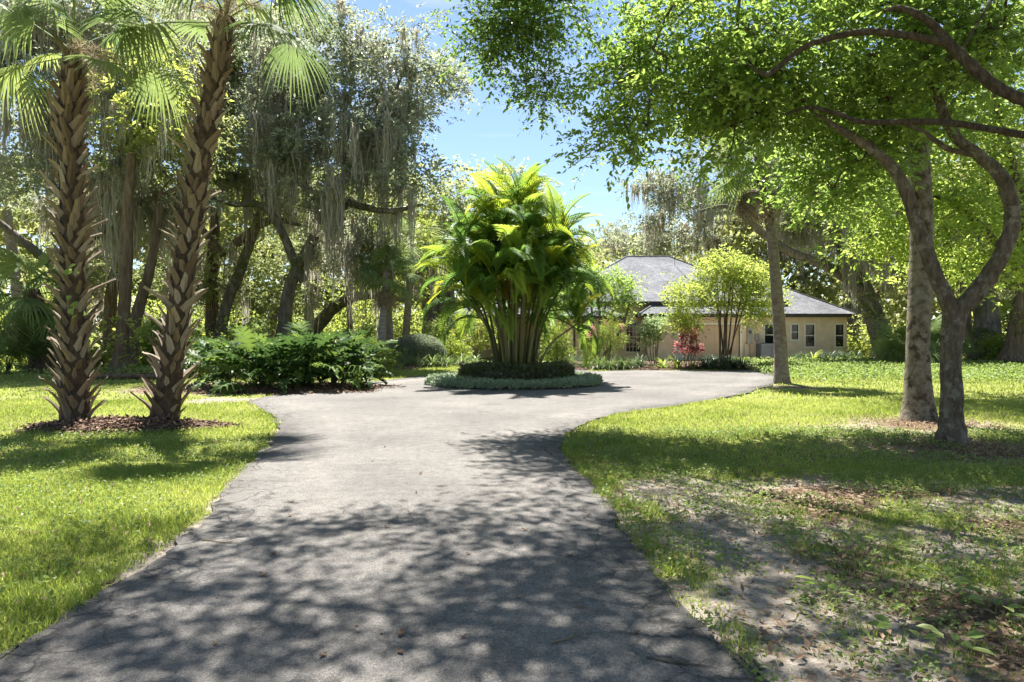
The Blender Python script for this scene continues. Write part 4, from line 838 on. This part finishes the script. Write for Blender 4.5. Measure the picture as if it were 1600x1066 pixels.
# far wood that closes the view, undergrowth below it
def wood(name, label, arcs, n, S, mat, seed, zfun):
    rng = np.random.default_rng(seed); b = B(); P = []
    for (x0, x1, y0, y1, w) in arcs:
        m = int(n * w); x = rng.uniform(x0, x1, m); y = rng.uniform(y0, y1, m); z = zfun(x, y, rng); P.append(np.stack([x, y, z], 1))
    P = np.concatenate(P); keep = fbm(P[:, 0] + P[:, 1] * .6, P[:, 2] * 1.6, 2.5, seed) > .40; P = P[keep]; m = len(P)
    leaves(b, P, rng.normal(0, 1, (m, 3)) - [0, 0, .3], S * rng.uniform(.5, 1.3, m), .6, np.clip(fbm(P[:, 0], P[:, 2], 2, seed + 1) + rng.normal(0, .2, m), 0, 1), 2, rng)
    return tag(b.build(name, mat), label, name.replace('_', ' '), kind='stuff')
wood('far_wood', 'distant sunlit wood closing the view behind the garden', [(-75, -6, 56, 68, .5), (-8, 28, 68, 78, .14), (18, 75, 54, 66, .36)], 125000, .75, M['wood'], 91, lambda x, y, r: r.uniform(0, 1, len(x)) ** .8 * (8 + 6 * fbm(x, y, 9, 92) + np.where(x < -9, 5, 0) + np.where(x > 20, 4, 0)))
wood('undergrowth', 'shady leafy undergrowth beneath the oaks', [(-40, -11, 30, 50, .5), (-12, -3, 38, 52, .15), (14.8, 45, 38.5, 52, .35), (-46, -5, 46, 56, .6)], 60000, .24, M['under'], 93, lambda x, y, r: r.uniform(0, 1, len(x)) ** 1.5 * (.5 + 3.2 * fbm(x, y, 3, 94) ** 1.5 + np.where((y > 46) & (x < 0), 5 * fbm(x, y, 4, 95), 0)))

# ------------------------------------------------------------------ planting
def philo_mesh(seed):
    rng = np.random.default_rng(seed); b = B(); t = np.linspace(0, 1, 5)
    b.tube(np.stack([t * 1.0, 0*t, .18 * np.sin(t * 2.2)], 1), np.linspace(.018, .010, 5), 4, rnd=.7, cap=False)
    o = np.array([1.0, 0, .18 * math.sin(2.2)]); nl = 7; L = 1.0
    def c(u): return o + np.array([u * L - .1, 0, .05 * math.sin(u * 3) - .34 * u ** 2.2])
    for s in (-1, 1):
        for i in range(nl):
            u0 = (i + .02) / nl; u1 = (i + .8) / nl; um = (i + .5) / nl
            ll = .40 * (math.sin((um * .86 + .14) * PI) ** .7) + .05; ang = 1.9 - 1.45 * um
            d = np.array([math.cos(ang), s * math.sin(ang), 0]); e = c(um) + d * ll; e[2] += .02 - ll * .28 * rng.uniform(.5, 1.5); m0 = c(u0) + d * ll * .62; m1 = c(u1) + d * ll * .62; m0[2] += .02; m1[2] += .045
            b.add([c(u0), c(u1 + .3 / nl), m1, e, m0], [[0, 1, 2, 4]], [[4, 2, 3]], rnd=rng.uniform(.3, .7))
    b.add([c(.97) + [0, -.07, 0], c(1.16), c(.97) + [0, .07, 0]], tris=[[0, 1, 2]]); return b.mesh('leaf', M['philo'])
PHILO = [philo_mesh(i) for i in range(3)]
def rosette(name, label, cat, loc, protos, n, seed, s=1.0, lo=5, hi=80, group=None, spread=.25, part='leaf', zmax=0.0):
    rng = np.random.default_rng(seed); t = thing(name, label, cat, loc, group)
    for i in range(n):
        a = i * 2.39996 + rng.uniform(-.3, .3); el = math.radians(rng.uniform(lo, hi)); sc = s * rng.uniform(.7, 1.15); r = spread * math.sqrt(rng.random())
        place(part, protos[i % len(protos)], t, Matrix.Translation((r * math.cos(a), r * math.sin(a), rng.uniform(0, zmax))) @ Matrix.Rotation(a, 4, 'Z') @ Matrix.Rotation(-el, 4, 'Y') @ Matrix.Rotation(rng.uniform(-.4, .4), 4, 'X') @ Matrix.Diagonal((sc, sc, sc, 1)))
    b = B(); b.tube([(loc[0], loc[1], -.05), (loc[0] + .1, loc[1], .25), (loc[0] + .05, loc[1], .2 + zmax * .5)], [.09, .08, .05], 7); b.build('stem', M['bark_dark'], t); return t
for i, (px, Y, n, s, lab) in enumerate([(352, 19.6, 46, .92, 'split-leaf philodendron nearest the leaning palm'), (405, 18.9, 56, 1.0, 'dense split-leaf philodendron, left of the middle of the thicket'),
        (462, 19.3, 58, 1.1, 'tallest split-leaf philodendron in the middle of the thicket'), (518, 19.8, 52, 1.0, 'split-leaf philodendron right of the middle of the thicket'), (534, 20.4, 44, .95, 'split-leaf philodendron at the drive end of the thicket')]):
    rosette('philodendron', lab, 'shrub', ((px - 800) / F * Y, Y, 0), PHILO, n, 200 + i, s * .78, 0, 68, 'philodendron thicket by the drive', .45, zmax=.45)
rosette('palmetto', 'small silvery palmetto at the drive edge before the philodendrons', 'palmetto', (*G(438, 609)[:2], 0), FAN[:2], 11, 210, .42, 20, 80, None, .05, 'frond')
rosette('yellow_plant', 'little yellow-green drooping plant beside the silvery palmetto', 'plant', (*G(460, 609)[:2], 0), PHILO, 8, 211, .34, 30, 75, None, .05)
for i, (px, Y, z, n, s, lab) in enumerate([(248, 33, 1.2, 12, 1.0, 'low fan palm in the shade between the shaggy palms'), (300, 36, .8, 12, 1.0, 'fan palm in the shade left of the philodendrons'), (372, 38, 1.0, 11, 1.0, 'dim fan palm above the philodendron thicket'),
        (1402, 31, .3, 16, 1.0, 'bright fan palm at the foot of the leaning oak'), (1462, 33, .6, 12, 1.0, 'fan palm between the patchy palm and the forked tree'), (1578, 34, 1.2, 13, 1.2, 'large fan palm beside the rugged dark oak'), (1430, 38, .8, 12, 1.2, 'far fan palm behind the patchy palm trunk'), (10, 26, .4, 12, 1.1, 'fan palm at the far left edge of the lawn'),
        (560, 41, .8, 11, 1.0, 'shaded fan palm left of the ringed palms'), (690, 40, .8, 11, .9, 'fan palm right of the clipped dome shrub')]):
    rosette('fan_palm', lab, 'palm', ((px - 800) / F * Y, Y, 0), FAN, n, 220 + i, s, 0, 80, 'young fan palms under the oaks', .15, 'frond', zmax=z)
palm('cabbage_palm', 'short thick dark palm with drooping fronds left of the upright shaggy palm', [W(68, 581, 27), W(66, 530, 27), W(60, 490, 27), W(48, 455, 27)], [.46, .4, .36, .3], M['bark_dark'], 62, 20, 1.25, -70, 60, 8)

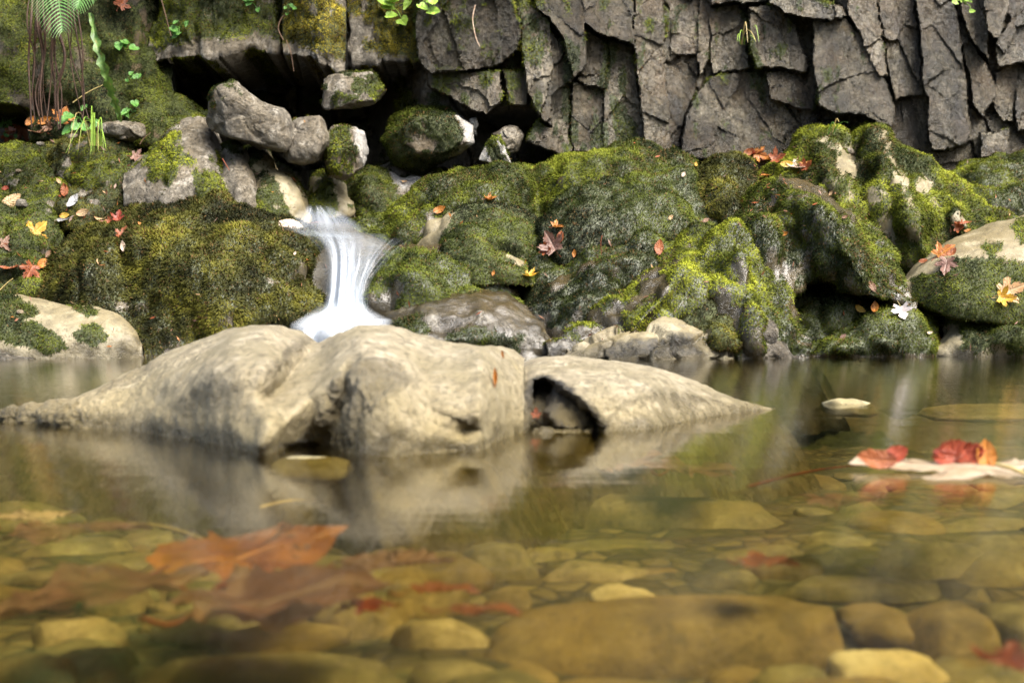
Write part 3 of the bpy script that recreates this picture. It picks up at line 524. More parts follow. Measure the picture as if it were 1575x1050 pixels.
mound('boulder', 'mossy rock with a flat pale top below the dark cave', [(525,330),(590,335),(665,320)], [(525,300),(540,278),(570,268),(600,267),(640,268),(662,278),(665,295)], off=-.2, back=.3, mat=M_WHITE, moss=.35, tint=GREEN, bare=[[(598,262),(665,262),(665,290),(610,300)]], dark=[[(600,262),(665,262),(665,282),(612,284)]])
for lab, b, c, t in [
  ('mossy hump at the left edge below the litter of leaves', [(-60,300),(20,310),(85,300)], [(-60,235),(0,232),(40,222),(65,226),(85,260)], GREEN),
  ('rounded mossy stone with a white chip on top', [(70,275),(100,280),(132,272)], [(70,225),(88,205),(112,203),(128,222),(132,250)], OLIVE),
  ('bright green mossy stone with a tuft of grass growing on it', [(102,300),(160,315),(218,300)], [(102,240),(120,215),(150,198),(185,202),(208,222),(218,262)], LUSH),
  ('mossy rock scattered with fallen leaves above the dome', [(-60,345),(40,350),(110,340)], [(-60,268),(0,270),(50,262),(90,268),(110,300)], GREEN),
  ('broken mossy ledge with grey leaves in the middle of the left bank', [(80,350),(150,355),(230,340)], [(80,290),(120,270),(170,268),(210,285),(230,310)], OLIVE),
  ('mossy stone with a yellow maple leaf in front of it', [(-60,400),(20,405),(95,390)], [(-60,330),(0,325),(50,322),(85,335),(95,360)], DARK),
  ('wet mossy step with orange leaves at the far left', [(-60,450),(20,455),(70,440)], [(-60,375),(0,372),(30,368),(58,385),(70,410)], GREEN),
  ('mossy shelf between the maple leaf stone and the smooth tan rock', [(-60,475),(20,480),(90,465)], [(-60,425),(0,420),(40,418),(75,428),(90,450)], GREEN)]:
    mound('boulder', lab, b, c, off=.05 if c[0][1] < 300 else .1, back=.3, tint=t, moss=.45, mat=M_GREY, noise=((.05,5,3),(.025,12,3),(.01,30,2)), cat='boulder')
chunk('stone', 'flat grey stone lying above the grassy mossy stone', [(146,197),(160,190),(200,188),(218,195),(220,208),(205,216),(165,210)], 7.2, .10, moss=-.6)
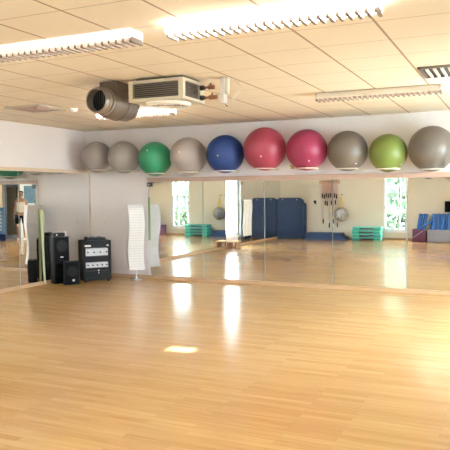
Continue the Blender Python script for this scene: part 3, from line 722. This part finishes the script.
______________________________
• [What you need to do] Count the lines above in which the word "finishes" appears, then state only that count.

• [Expected answer] 2